Вот сейчас я готовлю доклад и статью о педагогических взглядах Алексея Фёдоровича Лосева. Если он написал прекрасную работу о том, что очень важно с детства почувствовать молитву, исповедь и так далее, почему я не должен об этом рассказывать?

«Тобольск. Мы стоим на лестнице, которая ведёт от Абалакского монастыря и храма Знамения Божией Матери к Иртышу. Лестница была построена к приезду Патриарха Алексия Второго – обратный путь от монастыря к Тобольску он совершил по реке». Фото А.Г. Елфимова

– То поколение, которое успело вырасти в «образовании», а не в «просвещении», вы считаете потерянным?

– Нет, конечно. Хотя вижу, что чего-то в выросших детях упущено. У нас в Петербурге возле метро ходят парни с какими-то барабанами и на английском поют, ожидая, что им будут подавать за их пристукивания. 9 мая по электричке идут, поют что-то английское. Я не удержался, говорю: «Парни, вы хотя бы спели для ветеранов военную песню – вам бы больше подали. Забыли, какой сегодня праздник и кому поёте?» Почему им в голову это не пришло? Нет внутри того, без чего не будет народа, страны.

В завершение нашей встречи задаю профессору философии вопрос:

– Деревня и крестьянство сегодня не те. Как вы думаете, откуда появятся у нас новые Распутины и Шукшины? Да и появятся ли?

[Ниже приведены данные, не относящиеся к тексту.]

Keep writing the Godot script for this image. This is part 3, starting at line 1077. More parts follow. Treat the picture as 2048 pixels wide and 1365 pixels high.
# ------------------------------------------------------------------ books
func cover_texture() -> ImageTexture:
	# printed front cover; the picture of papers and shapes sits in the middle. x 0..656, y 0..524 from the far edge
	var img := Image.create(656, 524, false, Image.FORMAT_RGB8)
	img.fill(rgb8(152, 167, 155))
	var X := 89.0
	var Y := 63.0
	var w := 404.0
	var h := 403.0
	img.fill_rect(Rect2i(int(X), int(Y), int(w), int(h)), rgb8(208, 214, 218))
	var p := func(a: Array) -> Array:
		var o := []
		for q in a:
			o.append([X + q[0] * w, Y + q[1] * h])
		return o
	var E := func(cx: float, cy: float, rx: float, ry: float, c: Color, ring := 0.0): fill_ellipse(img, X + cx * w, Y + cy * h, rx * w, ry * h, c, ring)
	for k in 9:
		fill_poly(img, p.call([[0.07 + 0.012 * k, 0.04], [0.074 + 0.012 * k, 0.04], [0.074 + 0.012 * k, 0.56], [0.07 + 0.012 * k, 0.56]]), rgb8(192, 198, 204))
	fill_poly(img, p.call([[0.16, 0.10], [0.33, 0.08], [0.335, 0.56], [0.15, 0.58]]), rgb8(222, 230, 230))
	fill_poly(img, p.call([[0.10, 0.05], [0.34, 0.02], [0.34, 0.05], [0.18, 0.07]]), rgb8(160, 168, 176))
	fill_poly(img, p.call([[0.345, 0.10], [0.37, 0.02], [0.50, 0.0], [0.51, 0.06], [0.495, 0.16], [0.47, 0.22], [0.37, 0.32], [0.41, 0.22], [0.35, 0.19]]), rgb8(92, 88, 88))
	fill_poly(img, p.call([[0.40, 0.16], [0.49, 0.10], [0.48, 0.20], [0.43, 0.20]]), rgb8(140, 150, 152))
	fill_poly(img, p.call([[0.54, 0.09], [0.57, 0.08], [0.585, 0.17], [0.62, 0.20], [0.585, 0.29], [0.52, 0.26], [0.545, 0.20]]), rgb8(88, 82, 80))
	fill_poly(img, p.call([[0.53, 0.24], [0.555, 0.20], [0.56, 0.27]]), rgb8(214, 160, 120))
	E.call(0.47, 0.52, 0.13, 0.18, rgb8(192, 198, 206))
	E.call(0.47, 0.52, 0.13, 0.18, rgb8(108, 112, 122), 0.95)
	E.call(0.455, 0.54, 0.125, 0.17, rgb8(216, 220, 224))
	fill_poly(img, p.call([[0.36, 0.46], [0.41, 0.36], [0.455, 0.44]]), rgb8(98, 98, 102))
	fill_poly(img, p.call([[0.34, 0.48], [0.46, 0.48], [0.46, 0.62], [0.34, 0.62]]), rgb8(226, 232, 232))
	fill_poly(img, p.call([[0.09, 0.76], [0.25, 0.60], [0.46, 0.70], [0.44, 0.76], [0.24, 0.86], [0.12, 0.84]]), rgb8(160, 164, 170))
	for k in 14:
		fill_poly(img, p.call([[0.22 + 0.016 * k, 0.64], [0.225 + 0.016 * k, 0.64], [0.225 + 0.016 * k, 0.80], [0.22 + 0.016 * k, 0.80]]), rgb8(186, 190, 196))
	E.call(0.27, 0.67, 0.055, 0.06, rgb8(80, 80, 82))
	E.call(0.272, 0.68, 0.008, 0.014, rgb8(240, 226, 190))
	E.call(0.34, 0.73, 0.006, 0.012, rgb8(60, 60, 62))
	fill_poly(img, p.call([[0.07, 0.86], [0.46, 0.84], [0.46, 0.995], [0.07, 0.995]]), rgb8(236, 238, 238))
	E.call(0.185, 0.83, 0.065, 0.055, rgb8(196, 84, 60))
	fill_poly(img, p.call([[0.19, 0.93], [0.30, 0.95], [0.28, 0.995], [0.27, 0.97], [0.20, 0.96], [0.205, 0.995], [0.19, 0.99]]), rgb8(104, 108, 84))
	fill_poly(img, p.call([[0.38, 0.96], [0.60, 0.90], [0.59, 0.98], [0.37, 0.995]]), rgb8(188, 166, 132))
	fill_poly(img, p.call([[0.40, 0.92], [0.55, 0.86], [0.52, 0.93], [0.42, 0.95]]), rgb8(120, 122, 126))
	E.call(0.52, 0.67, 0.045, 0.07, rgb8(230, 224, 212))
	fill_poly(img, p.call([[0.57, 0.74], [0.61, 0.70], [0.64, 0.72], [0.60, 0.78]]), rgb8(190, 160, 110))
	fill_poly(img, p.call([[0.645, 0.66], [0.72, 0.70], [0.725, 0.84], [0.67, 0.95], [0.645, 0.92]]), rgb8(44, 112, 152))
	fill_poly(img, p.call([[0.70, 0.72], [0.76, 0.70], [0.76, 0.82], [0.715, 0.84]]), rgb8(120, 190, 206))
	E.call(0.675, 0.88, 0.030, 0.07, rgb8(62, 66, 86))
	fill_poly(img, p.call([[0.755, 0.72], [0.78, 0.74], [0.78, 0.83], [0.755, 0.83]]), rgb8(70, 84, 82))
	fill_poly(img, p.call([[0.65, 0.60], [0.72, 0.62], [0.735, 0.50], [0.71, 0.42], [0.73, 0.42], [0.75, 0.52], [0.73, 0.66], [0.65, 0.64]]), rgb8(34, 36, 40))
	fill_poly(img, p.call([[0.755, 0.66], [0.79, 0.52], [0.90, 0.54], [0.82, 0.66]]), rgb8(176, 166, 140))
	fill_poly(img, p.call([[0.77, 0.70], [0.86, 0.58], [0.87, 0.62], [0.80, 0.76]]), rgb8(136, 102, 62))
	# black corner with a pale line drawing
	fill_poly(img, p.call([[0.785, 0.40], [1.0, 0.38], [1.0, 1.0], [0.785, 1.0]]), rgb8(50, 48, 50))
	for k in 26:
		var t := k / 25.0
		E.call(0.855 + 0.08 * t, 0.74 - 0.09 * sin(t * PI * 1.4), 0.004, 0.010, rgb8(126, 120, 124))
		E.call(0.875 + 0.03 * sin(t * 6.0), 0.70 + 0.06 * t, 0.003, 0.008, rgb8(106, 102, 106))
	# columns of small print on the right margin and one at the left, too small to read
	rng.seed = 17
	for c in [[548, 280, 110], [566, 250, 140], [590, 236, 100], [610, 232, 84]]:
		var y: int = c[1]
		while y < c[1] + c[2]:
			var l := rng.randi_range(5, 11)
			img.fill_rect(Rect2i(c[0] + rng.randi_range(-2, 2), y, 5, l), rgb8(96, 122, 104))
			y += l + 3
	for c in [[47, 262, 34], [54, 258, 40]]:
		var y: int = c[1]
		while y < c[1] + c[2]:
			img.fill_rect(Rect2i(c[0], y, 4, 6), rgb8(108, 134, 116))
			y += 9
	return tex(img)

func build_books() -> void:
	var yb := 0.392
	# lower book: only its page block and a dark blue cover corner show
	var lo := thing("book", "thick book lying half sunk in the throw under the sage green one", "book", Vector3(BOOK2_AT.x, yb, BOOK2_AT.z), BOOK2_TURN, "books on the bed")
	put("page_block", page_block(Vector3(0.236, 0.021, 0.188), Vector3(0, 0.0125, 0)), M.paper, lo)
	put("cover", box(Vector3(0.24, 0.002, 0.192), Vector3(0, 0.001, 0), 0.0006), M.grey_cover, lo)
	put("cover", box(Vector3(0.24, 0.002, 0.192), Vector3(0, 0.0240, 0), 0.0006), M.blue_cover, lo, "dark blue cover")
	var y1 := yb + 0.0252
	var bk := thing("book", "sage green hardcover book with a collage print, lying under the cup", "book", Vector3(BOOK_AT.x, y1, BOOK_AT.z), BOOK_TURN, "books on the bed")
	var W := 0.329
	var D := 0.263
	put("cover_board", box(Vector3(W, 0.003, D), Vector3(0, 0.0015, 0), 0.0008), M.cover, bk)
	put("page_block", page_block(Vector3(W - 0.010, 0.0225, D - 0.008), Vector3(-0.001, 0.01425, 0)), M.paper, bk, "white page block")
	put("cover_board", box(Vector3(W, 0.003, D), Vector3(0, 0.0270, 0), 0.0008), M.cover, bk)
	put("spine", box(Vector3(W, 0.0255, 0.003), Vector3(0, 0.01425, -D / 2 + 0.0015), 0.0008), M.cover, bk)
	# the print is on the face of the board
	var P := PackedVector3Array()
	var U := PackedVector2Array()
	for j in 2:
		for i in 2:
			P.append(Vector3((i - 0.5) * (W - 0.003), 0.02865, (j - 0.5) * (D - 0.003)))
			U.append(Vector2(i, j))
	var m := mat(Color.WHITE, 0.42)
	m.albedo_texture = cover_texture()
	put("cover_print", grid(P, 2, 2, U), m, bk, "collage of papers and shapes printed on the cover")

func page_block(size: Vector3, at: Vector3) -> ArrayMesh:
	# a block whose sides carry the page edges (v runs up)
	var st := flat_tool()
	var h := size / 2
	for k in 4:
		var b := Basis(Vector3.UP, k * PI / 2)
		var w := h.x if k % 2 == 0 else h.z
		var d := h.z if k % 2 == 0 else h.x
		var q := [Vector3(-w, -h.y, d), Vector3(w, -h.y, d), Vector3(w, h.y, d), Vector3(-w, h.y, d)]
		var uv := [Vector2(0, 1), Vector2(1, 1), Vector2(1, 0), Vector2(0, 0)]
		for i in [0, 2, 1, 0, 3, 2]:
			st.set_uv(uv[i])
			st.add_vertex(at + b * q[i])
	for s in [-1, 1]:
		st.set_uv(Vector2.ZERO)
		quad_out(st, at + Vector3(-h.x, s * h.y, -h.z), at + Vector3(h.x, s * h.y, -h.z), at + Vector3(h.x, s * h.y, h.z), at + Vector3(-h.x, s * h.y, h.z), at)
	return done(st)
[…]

– Трудный вопрос, который нельзя себе не задавать. Народ у нас становится населением, массой. Расслоение общества жуткое, и не на сословия, а на сверхбогатых и бедных. Но нельзя не замечать тенденции оздоровления нашей жизни. Нам в пессимизм впадать не стоит. У наших людей есть и крепость духа, и здоровое тело. Есть православие, есть, слава Богу, молодёжь, которая и учится, и трудится увлечённо. И лица у них светлые.